───── Records supplied ─────

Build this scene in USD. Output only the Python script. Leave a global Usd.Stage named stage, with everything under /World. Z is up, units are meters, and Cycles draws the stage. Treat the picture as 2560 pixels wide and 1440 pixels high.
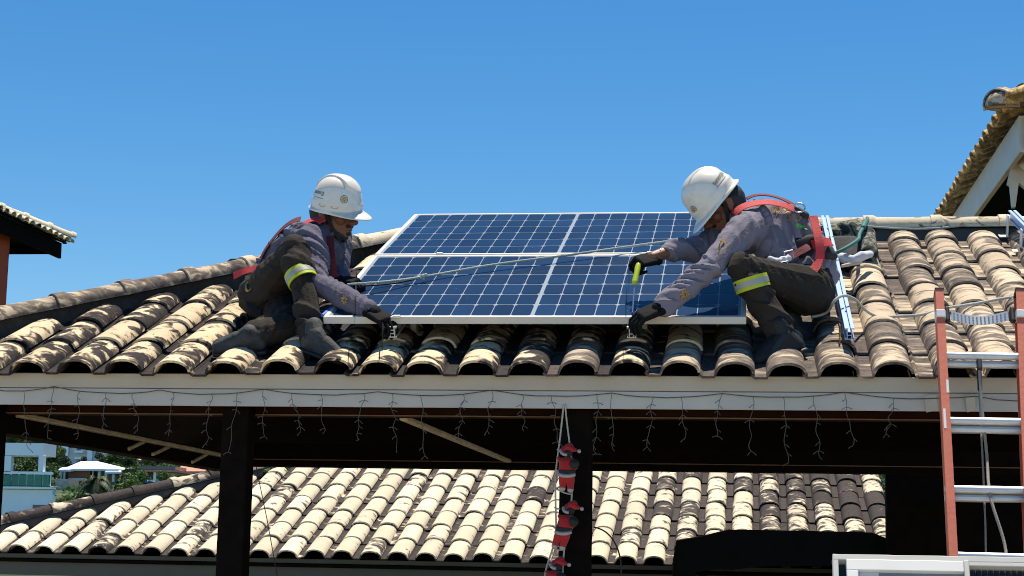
import math, random
import numpy as np, trimesh, manifold3d as m3
import usdkit, meshkit
from pxr import Usd, UsdGeom, UsdLux, UsdShade, Gf, Sdf, Vt
from shapely.geometry import Polygon, Point, box as sbox
from shapely.ops import unary_union
import shapely.affinity as aff

random.seed(7); rng = np.random.default_rng(7)
stage = Usd.Stage.CreateInMemory()
UsdGeom.SetStageUpAxis(stage, UsdGeom.Tokens.z); UsdGeom.SetStageMetersPerUnit(stage, 1.0)
UsdGeom.Xform.Define(stage, '/World'); UsdGeom.Scope.Define(stage, '/World/Looks')

# ------------------------------------------------------------------ camera
FPX = 4400.0                                  # focal length for a 2560 wide picture
YAW, PITCH, ROLL = (math.radians(a) for a in (7.80, 8.66, 1.07))
EYE = np.array([0.0, 0.0, 1.75])
def _rot(yaw, pitch, roll):
    cy, sy, cp, sp, cr, sr = math.cos(yaw), math.sin(yaw), math.cos(pitch), math.sin(pitch), math.cos(roll), math.sin(roll)
    return np.array([[cr,0,sr],[0,1,0],[-sr,0,cr]]) @ np.array([[1,0,0],[0,cp,sp],[0,-sp,cp]]) @ np.array([[cy,sy,0],[-sy,cy,0],[0,0,1]])
CR = _rot(YAW, PITCH, ROLL)                   # rows: right, forward, up
cam = UsdGeom.Camera.Define(stage, '/World/camera')
right, fwd, up = CR
cam.AddTransformOp().Set(Gf.Matrix4d(*[float(v) for v in (*right, 0, *up, 0, *(-fwd), 0, *EYE, 1)]))
cam.CreateHorizontalApertureAttr(36.0); cam.CreateVerticalApertureAttr(20.25)
cam.CreateFocalLengthAttr(36.0 * FPX / 2560)
cam.CreateClippingRangeAttr(Gf.Vec2f(0.1, 3000))
cam.CreateExposureAttr(0.66)

# ------------------------------------------------------------------ sky and sun
SUN = np.array([0.05, 0.20, 0.975]); SUN /= np.linalg.norm(SUN)
sun_el, sun_rot = math.asin(SUN[2]), math.atan2(SUN[0], SUN[1])
dome = UsdLux.DomeLight.Define(stage, '/World/sky')
dome.GetPrim().SetCustomDataByKey('kind', 'structure')
skym = usdkit.material(stage, '/World/Looks/sky_light', {
    'sky': ('sky_texture', {'sky_type': 'single_scattering', 'sun_disc': False, 'sun_elevation': sun_el, 'sun_rotation': sun_rot,
                            'altitude': 10.0, 'air_density': 1.0, 'aerosol_density': 0.05, 'ozone_density': 5.0}),
    'hs': ('hsv', {'saturation': 1.30, 'hue': 0.497}), 'bg': ('background_shader', {'strength': 0.080})}, [('sky.color', 'hs.color'), ('hs.color', 'bg.color')], surface='bg.background')
UsdShade.MaterialBindingAPI.Apply(dome.GetPrim()).Bind(skym)
sun = UsdLux.DistantLight.Define(stage, '/World/sun')
sun.CreateIntensityAttr(1.25); sun.CreateAngleAttr(0.53); sun.CreateNormalizeAttr(True); sun.CreateColorAttr(Gf.Vec3f(1.0, 0.92, 0.77))
_z = SUN; _x = np.cross([0, 1, 0], _z); _x /= np.linalg.norm(_x); _y = np.cross(_z, _x)
sun.AddTransformOp().Set(Gf.Matrix4d(*[float(v) for v in (*_x, 0, *_y, 0, *_z, 0, 0, 0, 30, 1)]))

# ------------------------------------------------------------------ helpers: places
def ray(x, y):
    return np.array([(x - 1280) / FPX, 1, (720 - y) / FPX]) @ CR
def at(x, y, Y):
    d = ray(x, y); return EYE + d * (Y - EYE[1]) / d[1]
def at_z(x, y, z):
    d = ray(x, y); return EYE + d * (z - EYE[2]) / d[2]
def at_x(x, y, X):
    d = ray(x, y); return EYE + d * (X - EYE[0]) / d[0]
def onp(x, y, P0, n):
    d = ray(x, y); return EYE + d * ((np.asarray(P0) - EYE) @ n) / (d @ n)
def unit(v):
    v = np.asarray(v, float); return v / np.linalg.norm(v)

# ------------------------------------------------------------------ helpers: prims
_names = {}
def numbered(parent, name):
    k = (parent, name); n = _names.get(k, 0); _names[k] = n + 1
    return name if n == 0 else f'{name}_{n:03d}'
BASE = {}
def thing(name, label, cat, base=(0, 0, 0), group=None, kind=None):
    path = '/World/' + numbered('/World', name)
    x = UsdGeom.Xform.Define(stage, path); x.AddTranslateOp().Set(Gf.Vec3d(*map(float, base)))
    BASE[path] = np.asarray(base, float); tag(x.GetPrim(), label, cat, group, kind); return path
def tag(p, label=None, cat=None, group=None, kind=None):
    for k, v in (('label', label), ('category', cat), ('group', group), ('kind', kind)):
        if v: p.SetCustomDataByKey(k, v)
def tri(mesh):
    if hasattr(mesh, 'to_mesh'):
        m = mesh.to_mesh(); return trimesh.Trimesh(m.vert_properties[:, :3], m.tri_verts, process=False)
    if isinstance(mesh, (tuple, list)) and len(mesh) == 2 and not isinstance(mesh[0], trimesh.Trimesh):
        v, f, _ = meshkit.arrays(mesh); return trimesh.Trimesh(v, f, process=False)
    if isinstance(mesh, (list, tuple)):
        return trimesh.util.concatenate([tri(m) for m in mesh])
    return mesh
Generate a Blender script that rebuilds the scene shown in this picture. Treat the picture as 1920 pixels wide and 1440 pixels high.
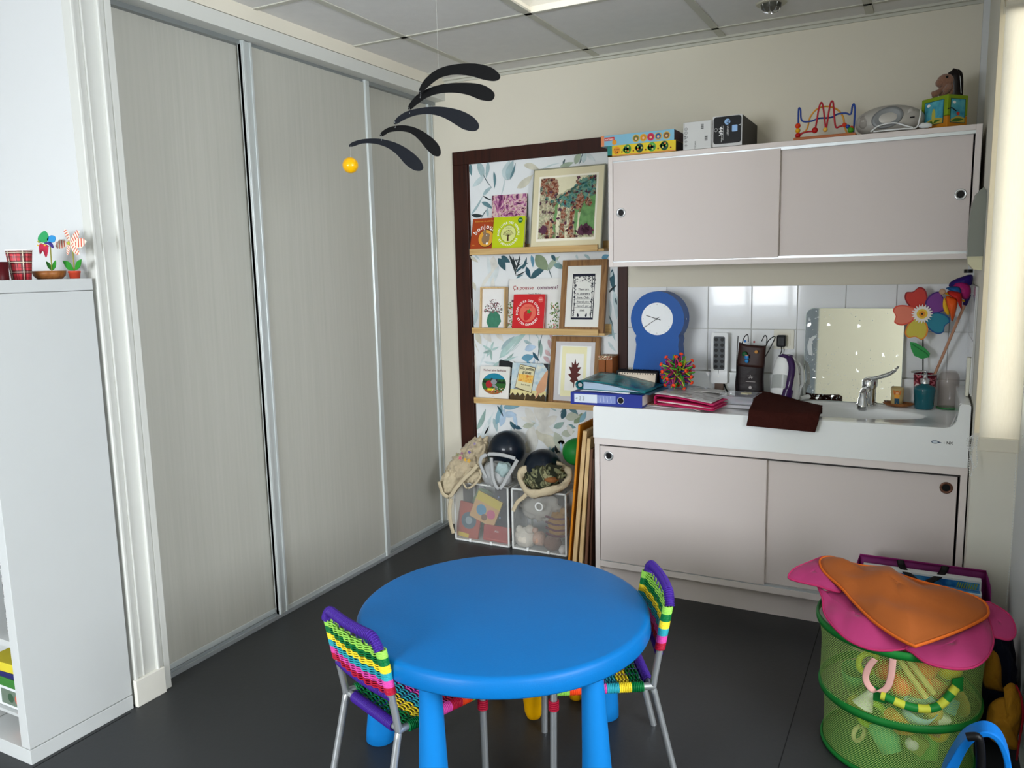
import bpy, math, random
from mathutils import Matrix, Vector, noise
random.seed(11)
for o in list(bpy.data.objects): bpy.data.objects.remove(o)
SC = bpy.context.scene; COL = SC.collection
PI = math.pi; sin, cos = math.sin, math.cos
V = Vector
# ---------------------------------------------------------------- camera
YAW, PITCH, ROLL, FPX, CAMZ = 0.48183668, -0.14333049, 0.0227484, 1483.96, 1.45
_f = V((-sin(YAW)*cos(PITCH), cos(YAW)*cos(PITCH), sin(PITCH)))
_r = V((cos(YAW), sin(YAW), 0)); _d = _f.cross(_r)
_r2 = cos(ROLL)*_r + sin(ROLL)*_d; _d2 = -sin(ROLL)*_r + cos(ROLL)*_d
cd = bpy.data.cameras.new('camera'); cam = bpy.data.objects.new('camera', cd); COL.objects.link(cam)
cd.sensor_width = 36; cd.lens = 36*FPX/1920; cd.clip_start = .02
cam.matrix_world = Matrix(((_r2.x, -_d2.x, -_f.x, 0), (_r2.y, -_d2.y, -_f.y, 0), (_r2.z, -_d2.z, -_f.z, CAMZ), (0, 0, 0, 1)))
SC.camera = cam
# ---------------------------------------------------------------- world, daylight, exposure
w = bpy.data.worlds.new('world'); SC.world = w; w.use_nodes = True
w.node_tree.nodes['Background'].inputs[0].default_value = (.75, .87, 1, 1)
w.node_tree.nodes['Background'].inputs[1].default_value = 5.0
vs = SC.view_settings; vs.view_transform = 'Standard'; vs.look = 'None'; vs.gamma = 1; vs.use_curve_mapping = False
vs.exposure = 0.5
def area(name, loc, target, sx, sy, power, col=(1, 1, 1)):
    l = bpy.data.lights.new(name, 'AREA'); l.shape = 'RECTANGLE'; l.size = sx; l.size_y = sy; l.energy = power; l.color = col
    o = bpy.data.objects.new(name, l); COL.objects.link(o); o.location = loc
    o.rotation_euler = (V(target)-V(loc)).to_track_quat('-Z', 'Y').to_euler()
    return o
area('daylight_rear_window', (-1.45, -2.42, 1.45), (-1.3, .0, -.8), 1.9, 1.4, 140, (.95, .975, 1))
area('daylight_side_window', (1.72, .8, 1.55), (-1.5, .9, .3), 1.9, 1.3, 58, (.97, .98, 1))
area('daylight_behind_blind', (.245, 3.5, 1.65), (.245, 3.0, 1.65), .14, 1.6, 9, (1, .98, .93))
# ---------------------------------------------------------------- helpers
def at(px, py, X=None, Y=None, Z=None):
    """point of the photo (1920x1440) on a plane of the room"""
    d = _r2*((px-960)/FPX) + _d2*((py-720)/FPX) + _f
    if Y is not None: t = Y/d.y
    elif X is not None: t = X/d.x
    else: t = (Z-CAMZ)/d.z
    return d*t + V((0, 0, CAMZ))
def lin(h):
    h = h.lstrip('#'); c = [int(h[i:i+2], 16)/255 for i in (0, 2, 4)]
    return tuple((x/12.92 if x <= .04045 else ((x+.055)/1.055)**2.4) for x in c)+(1,)
_mc = {}
def newmat(name):
    m = bpy.data.materials.new(name); m.use_nodes = True
    return m, m.node_tree.nodes, m.node_tree.links, m.node_tree.nodes['Principled BSDF']
def coord(N, L, scale=(1, 1, 1), kind='Object'):
    t = N.new('ShaderNodeTexCoord'); mp = N.new('ShaderNodeMapping'); mp.inputs['Scale'].default_value = scale
    L.new(t.outputs[kind], mp.inputs['Vector']); return mp.outputs[0]
def mix(N, L, fac, a, b):
    m = N.new('ShaderNodeMix'); m.data_type = 'RGBA'
    if fac is not None:
        if isinstance(fac, (int, float)): m.inputs[0].default_value = fac
        else: L.new(fac, m.inputs[0])
    for i, x in ((6, a), (7, b)):
        if isinstance(x, tuple): m.inputs[i].default_value = x
        else: L.new(x, m.inputs[i])
    return m.outputs[2]
def sh(c, k): return tuple(min(1, x*k) for x in c[:3])+(1,)
def C(h, rough=.5, metal=0, var=.06, scale=9, bump=0, spec=.22, bscale=None, trans=0, ior=1.45, alpha=1, coat=0, sheen=0, nm=None):
    """plain procedural material: base colour, slight mottling, optional bump"""
    k = (h, rough, metal, var, scale, bump, spec, bscale, trans, alpha, coat, sheen)
    if k in _mc: return _mc[k]
    m, N, L, b = newmat(nm or 'mat_'+h.lstrip('#')); c = lin(h)
    no = N.new('ShaderNodeTexNoise'); no.inputs['Scale'].default_value = scale; no.inputs['Detail'].default_value = 4
    L.new(coord(N, L), no.inputs['Vector'])
    L.new(mix(N, L, no.outputs[0], sh(c, 1-var), sh(c, 1+var)), b.inputs['Base Color'])
    b.inputs['Roughness'].default_value = rough; b.inputs['Metallic'].default_value = metal
    b.inputs['Specular IOR Level'].default_value = spec; b.inputs['IOR'].default_value = ior
    b.inputs['Transmission Weight'].default_value = trans; b.inputs['Alpha'].default_value = alpha
    b.inputs['Coat Weight'].default_value = coat; b.inputs['Sheen Weight'].default_value = sheen
    if bump:
        n2 = N.new('ShaderNodeTexNoise'); n2.inputs['Scale'].default_value = bscale or scale*4; n2.inputs['Detail'].default_value = 6
        L.new(coord(N, L), n2.inputs['Vector'])
        bp = N.new('ShaderNodeBump'); bp.inputs['Strength'].default_value = bump; bp.inputs['Distance'].default_value = .01
        L.new(n2.outputs[0], bp.inputs['Height']); L.new(bp.outputs[0], b.inputs['Normal'])
    _mc[k] = m; return m
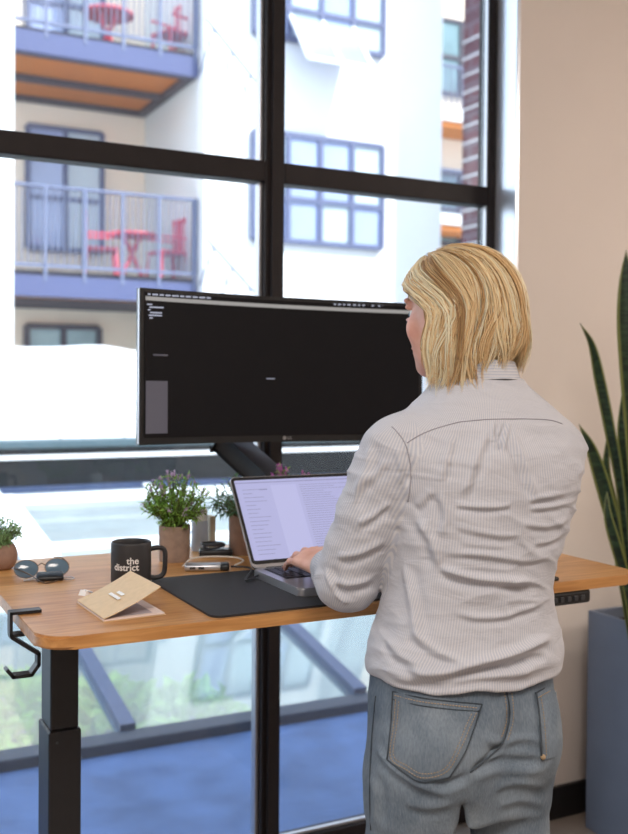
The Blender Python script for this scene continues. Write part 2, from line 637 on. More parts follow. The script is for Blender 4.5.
o_ = strip([(hx - 0.006, DZ - 0.036), (hx + 0.040, DZ - 0.070), (hx + 0.040, DZ - 0.088), (hx + 0.028, DZ - 0.104), (hx - 0.002, DZ - 0.104), (hx - 0.013, DZ - 0.090)], 1.70, 1.722, 0.006)
obj('hook_arm', o_, M['black_steel'], hook)

# ------------------------------------------------------------------ desk mat
b = nb(); prism(b, rrect(0.608, 1.36, 1.537, 1.882, 0.02, 5), 'z', DZ, DZ + 0.004)
tag(obj('desk_mat', b, M['mat'], None, smooth=False), 'thin black felt desk mat lying under the laptop', 'desk mat')

# ------------------------------------------------------------------ monitor on an arm
mon = thing('curved_monitor', 'wide curved black monitor with a dark screen floating above the desk', 'monitor', (1.075, 2.215, 1.08))
MX0, MX1, MZ0, MZ1 = 0.690, 1.460, 1.265, 1.626
RC = 1.9
def curve_y(x):
    xm = (MX0 + MX1) / 2
    return 2.245 - (RC - math.sqrt(RC * RC - (x - xm) ** 2))
def slab(x0, x1, z0, z1, dy0, dy1, n=28, tilt=0.012):
    b = nb()
    g = []
    for i in range(n + 1):
        x = x0 + (x1 - x0) * i / n
        y = curve_y(x)
        zs = -(x - MX0) * 0.006
        g.append([b.verts.new((x, y + dy, z + zs)) for dy, z in ((dy0, z0), (dy0, z1), (dy1, z1), (dy1, z0))])
    for i in range(n):
        for k in range(4):
            b.faces.new((g[i][k], g[i][(k + 1) % 4], g[i + 1][(k + 1) % 4], g[i + 1][k]))
    b.faces.new(g[0][::-1]); b.faces.new(g[-1])
    return b
hsg = obj('housing', slab(MX0, MX1, MZ0, MZ1, 0.0, 0.03), M['black_plastic'], mon)
obj('side_trim', slab(MX0 - 0.0018, MX0 - 0.0004, MZ0 + 0.002, MZ1 - 0.002, 0.004, 0.014, n=2), M['silver'], mon)
obj('side_trim', slab(MX1 + 0.0004, MX1 + 0.0018, MZ0 + 0.002, MZ1 - 0.002, 0.004, 0.014, n=2), M['silver'], mon)
b = nb(); box(b, 0.90, 1.25, 2.255, 2.30, 1.34, 1.56, 0.02)
obj('rear_cover', b, M['dark_grey_plastic'], mon)
scr = obj('screen', slab(MX0 + 0.010, MX1 - 0.010, MZ0 + 0.016, MZ1 - 0.009, -0.0015, -0.0002), M['screen_black'], mon)
obj('menu_bar', slab(MX0 + 0.012, MX1 - 0.012, MZ1 - 0.028, MZ1 - 0.019, -0.0022, -0.0016), M['screen_bar'], scr)
obj('side_panel', slab(MX0 + 0.014, MX0 + 0.070, MZ0 + 0.026, MZ0 + 0.148, -0.0022, -0.0016, n=4), M['screen_grey'], scr)
obj('list_highlight', slab(MX0 + 0.032, MX0 + 0.070, MZ0 + 0.206, MZ0 + 0.210, -0.0022, -0.0016, n=3), M['screen_grey'], scr)
b = nb()
def scrbar(x, z, wd, h=0.003):
    xx = MX0 + x
    y = curve_y(xx)
    box(b, xx, xx + wd, y - 0.0024, y - 0.0017, MZ1 - z - h, MZ1 - z)
x = 0.018
for wd in (0.006, 0.014, 0.01, 0.012, 0.016, 0.01, 0.013, 0.012, 0.015, 0.01):
    scrbar(x, 0.0125, wd, 0.0035); x += wd + 0.005
for i, (x0, wd) in enumerate(((0.016, 0.012), (0.022, 0.034), (0.018, 0.006), (0.024, 0.028), (0.020, 0.032), (0.022, 0.008))):
    scrbar(x0, 0.036 + 0.0062 * i, wd, 0.003)
x = 0.52
for wd in (0.006, 0.008, 0.006, 0.01, 0.008, 0.006, 0.02, 0.012, 0.024):
    scrbar(x, 0.0125, wd, 0.0035); x += wd + 0.006
scrbar(0.335, 0.205, 0.022, 0.002)
to = obj('screen_text', b, M['screen_text'], scr)
to['kind'] = 'stuff'
lm = text_mesh('logo', 'LG', 0.010, None, frame((1.083, 2.242, MZ0 + 0.0035), (1, 0, 0), (0, 0, 1), (0, -1, 0)), mon, align='LEFT')
lg = obj('logo', lm, M['silver'], mon)
b = nb()
r0 = bmesh.ops.create_circle(b, cap_ends=True, segments=16, radius=0.0046)
for v in r0['verts']: v.co = Vector((1.075 + v.co.x, 2.2416, MZ0 + 0.0072 + v.co.y))
obj('logo_roundel', b, M['silver'], mon)

arm = thing('monitor_arm', 'black articulated monitor arm rising from the back edge of the desk', 'monitor arm', (1.0, 2.16, DZ))
b = nb(); lathe(b, [(0, 0.0), (0.045, 0.0), (0.045, 0.008), (0.02, 0.012), (0.0175, 0.03), (0.0175, 0.10), (0, 0.10)], 24, (1.07, 2.165, DZ))
obj('base', b, M['black_steel'], arm, smooth=True, angle=35)
p0 = on_y(226, 440, 2.33); p1 = on_y(272, 482, 2.20)
p1b = p1 + (p1 - p0) * 0.35
b = nb(); beam(b, p0, p1b, 0.055, 0.05, bev=0.012)
obj('arm_segment', b, M['black_plastic'], arm, smooth=True, angle=40)
b = nb(); beam(b, p0 + Vector((-0.008, -0.012, -0.030)), p1b + Vector((-0.008, -0.012, -0.030)), 0.012, 0.006, bev=0.002)
obj('arm_trim', b, M['silver'], arm)
b = nb(); tube(b, [p0 + Vector((0.0, 0, -0.03)), p0 + Vector((0, 0, 0.035)), (0.97, 2.33, 1.445)], 0.018, 14)
tube(b, [(0.97, 2.33, 1.445), (1.07, 2.331, 1.45)], 0.016, 12)
obj('elbow_joint', b, M['black_steel'], arm, smooth=True, angle=50)
b = nb(); tube(b, [(1.07, 2.165, DZ + 0.09), p1b], 0.019, 14)
obj('lower_arm', b, M['black_steel'], arm, smooth=True, angle=50)
b = nb(); box(b, 1.02, 1.12, 2.3005, 2.312, 1.40, 1.50, 0.004)
obj('mount_plate', b, M['black_steel'], arm)

# ------------------------------------------------------------------ laptop
LX0, LX1, LY0, LY1, LZ = 0.803, 1.116, 1.606, 1.818, DZ + 0.0042
lap = thing('laptop', 'open silver laptop with a lilac document on screen on black desk mat', 'laptop', ((LX0 + LX1) / 2, (LY0 + LY1) / 2, LZ))
b = nb(); prism(b, rrect(LX0, LX1, LY0, LY1, 0.012, 6), 'z', LZ, LZ + 0.015)
bmesh.ops.bevel(b, geom=[e for e in b.edges if abs(e.verts[0].co.z - e.verts[1].co.z) < 1e-6], offset=0.0025, segments=2, affect='EDGES')
base = obj('base', b, M['silver'], lap, smooth=True, angle=40)
b = nb(); box(b, LX0 + 0.018, LX1 - 0.018, LY0 + 0.093, LY1 - 0.014, LZ + 0.0151, LZ + 0.0156)
kb = obj('keyboard', b, M['keys'], lap)
b = nb()
for r in range(6):
    for k in range(14):
        x0 = LX0 + 0.021 + k * 0.0194
        y0 = LY0 + 0.096 + r * 0.0170
        box(b, x0, x0 + 0.0165, y0, y0 + 0.0152, LZ + 0.0157, LZ + 0.0168)
o_ = obj('key', b, M['black_plastic'], kb); o_['kind'] = 'stuff'
b = nb(); box(b, LX0 + 0.09, LX1 - 0.09, LY0 + 0.008, LY0 + 0.084, LZ + 0.0151, LZ + 0.0154)
obj('trackpad', b, M['silver'], lap)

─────

• [Stated task]:
Quote only what lies between the first line of the records and the line containing "cam.CreateExposureAttr(0.66)", please, including both lines and excluding images.

• [Output for this task]:
Build this scene in USD. Output only the Python script. Leave a global Usd.Stage named stage, with everything under /World. Z is up, units are meters, and Cycles draws the stage. Treat the picture as 2560 pixels wide and 1440 pixels high.
import math, random
import numpy as np, trimesh, manifold3d as m3
import usdkit, meshkit
from pxr import Usd, UsdGeom, UsdLux, UsdShade, Gf, Sdf, Vt
from shapely.geometry import Polygon, Point, box as sbox
from shapely.ops import unary_union
import shapely.affinity as aff

random.seed(7); rng = np.random.default_rng(7)
stage = Usd.Stage.CreateInMemory()
UsdGeom.SetStageUpAxis(stage, UsdGeom.Tokens.z); UsdGeom.SetStageMetersPerUnit(stage, 1.0)
UsdGeom.Xform.Define(stage, '/World'); UsdGeom.Scope.Define(stage, '/World/Looks')

# ------------------------------------------------------------------ camera
FPX = 4400.0                                  # focal length for a 2560 wide picture
YAW, PITCH, ROLL = (math.radians(a) for a in (7.80, 8.66, 1.07))
EYE = np.array([0.0, 0.0, 1.75])
def _rot(yaw, pitch, roll):
    cy, sy, cp, sp, cr, sr = math.cos(yaw), math.sin(yaw), math.cos(pitch), math.sin(pitch), math.cos(roll), math.sin(roll)
    return np.array([[cr,0,sr],[0,1,0],[-sr,0,cr]]) @ np.array([[1,0,0],[0,cp,sp],[0,-sp,cp]]) @ np.array([[cy,sy,0],[-sy,cy,0],[0,0,1]])
CR = _rot(YAW, PITCH, ROLL)                   # rows: right, forward, up
cam = UsdGeom.Camera.Define(stage, '/World/camera')
right, fwd, up = CR
cam.AddTransformOp().Set(Gf.Matrix4d(*[float(v) for v in (*right, 0, *up, 0, *(-fwd), 0, *EYE, 1)]))
cam.CreateHorizontalApertureAttr(36.0); cam.CreateVerticalApertureAttr(20.25)
cam.CreateFocalLengthAttr(36.0 * FPX / 2560)
cam.CreateClippingRangeAttr(Gf.Vec2f(0.1, 3000))
cam.CreateExposureAttr(0.66)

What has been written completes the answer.